___ Given material ___

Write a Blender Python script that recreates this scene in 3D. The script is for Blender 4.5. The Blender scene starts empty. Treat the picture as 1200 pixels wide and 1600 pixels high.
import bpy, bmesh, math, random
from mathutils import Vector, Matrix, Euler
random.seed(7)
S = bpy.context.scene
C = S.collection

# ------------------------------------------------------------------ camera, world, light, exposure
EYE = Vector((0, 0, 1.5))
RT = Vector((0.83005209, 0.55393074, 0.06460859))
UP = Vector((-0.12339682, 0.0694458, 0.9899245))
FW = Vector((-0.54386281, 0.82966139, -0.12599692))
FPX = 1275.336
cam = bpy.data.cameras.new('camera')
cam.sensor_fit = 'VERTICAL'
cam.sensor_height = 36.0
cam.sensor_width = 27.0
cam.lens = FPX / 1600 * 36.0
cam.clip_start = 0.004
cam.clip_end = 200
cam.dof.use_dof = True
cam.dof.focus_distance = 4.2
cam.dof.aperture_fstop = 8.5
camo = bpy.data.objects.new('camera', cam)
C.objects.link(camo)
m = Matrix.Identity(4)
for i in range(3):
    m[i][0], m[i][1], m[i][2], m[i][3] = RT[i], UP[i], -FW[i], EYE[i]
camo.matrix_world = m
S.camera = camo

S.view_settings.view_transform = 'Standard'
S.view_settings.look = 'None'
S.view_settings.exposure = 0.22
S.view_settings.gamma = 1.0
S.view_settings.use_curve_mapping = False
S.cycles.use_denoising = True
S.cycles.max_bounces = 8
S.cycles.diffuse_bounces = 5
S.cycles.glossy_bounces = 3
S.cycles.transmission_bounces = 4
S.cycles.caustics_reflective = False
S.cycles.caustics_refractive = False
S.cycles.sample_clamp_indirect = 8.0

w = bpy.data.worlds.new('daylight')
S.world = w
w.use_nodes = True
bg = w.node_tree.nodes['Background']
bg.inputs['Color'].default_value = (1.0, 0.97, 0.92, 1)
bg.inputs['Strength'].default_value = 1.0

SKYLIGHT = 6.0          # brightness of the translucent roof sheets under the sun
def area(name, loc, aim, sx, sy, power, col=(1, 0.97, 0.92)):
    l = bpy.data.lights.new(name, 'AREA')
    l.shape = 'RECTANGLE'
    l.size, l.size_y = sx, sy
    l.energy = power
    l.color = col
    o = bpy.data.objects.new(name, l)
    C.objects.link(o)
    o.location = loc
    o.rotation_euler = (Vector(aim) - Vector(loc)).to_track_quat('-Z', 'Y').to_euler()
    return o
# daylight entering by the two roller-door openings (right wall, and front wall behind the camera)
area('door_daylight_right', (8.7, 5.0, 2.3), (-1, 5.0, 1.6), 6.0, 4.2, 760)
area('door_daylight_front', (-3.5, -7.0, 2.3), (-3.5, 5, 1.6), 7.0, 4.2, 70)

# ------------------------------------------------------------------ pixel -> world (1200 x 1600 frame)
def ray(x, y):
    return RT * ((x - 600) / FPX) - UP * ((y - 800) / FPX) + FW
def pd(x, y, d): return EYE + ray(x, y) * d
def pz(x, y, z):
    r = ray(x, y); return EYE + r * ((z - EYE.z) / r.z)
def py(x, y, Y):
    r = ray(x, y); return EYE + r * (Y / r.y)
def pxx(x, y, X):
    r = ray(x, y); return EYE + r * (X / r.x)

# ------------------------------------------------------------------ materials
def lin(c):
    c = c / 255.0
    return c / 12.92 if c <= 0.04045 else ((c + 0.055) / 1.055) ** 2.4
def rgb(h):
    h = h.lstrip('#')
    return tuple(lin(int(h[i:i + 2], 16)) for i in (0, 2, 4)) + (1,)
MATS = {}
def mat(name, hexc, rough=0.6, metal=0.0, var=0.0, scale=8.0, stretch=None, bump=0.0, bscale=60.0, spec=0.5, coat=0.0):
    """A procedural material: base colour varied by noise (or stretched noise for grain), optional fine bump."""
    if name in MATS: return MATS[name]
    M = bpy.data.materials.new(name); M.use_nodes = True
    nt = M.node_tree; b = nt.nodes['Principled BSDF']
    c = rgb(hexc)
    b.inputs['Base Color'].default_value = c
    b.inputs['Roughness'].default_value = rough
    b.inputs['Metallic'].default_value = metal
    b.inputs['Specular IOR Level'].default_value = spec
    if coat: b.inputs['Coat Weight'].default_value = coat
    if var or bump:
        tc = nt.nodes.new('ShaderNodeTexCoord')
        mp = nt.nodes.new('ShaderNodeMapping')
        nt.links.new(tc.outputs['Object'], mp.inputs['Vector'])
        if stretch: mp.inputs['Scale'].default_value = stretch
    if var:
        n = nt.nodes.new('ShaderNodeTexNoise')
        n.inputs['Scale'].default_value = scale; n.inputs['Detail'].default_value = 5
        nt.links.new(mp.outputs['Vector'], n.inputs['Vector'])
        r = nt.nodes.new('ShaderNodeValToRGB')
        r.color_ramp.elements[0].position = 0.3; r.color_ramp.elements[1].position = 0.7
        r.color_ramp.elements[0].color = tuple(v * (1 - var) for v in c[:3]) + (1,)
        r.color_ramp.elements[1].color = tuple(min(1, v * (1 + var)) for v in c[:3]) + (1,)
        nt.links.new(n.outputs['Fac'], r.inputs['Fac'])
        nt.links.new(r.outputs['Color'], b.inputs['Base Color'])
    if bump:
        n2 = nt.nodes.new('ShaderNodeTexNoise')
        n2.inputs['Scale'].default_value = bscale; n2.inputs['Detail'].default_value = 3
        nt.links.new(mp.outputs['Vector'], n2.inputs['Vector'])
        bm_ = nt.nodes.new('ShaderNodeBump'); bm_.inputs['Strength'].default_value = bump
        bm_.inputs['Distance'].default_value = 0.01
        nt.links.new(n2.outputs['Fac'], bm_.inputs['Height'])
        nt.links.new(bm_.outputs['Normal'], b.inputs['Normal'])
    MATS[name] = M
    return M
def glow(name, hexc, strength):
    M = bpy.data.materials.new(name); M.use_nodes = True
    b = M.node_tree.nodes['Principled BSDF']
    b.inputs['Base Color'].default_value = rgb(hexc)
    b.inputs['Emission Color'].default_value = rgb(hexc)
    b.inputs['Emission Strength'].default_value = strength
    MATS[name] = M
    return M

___

The exercise
Set down verbatim only the lines between the start of the data above and the line with "S.cycles.sample_clamp_indirect = 8.0", both boundaries included.

Solved problem
Write a Blender Python script that recreates this scene in 3D. The script is for Blender 4.5. The Blender scene starts empty. Treat the picture as 1200 pixels wide and 1600 pixels high.
import bpy, bmesh, math, random
from mathutils import Vector, Matrix, Euler
random.seed(7)
S = bpy.context.scene
C = S.collection

# ------------------------------------------------------------------ camera, world, light, exposure
EYE = Vector((0, 0, 1.5))
RT = Vector((0.83005209, 0.55393074, 0.06460859))
UP = Vector((-0.12339682, 0.0694458, 0.9899245))
FW = Vector((-0.54386281, 0.82966139, -0.12599692))
FPX = 1275.336
cam = bpy.data.cameras.new('camera')
cam.sensor_fit = 'VERTICAL'
cam.sensor_height = 36.0
cam.sensor_width = 27.0
cam.lens = FPX / 1600 * 36.0
cam.clip_start = 0.004
cam.clip_end = 200
cam.dof.use_dof = True
cam.dof.focus_distance = 4.2
cam.dof.aperture_fstop = 8.5
camo = bpy.data.objects.new('camera', cam)
C.objects.link(camo)
m = Matrix.Identity(4)
for i in range(3):
    m[i][0], m[i][1], m[i][2], m[i][3] = RT[i], UP[i], -FW[i], EYE[i]
camo.matrix_world = m
S.camera = camo

S.view_settings.view_transform = 'Standard'
S.view_settings.look = 'None'
S.view_settings.exposure = 0.22
S.view_settings.gamma = 1.0
S.view_settings.use_curve_mapping = False
S.cycles.use_denoising = True
S.cycles.max_bounces = 8
S.cycles.diffuse_bounces = 5
S.cycles.glossy_bounces = 3
S.cycles.transmission_bounces = 4
S.cycles.caustics_reflective = False
S.cycles.caustics_refractive = False
S.cycles.sample_clamp_indirect = 8.0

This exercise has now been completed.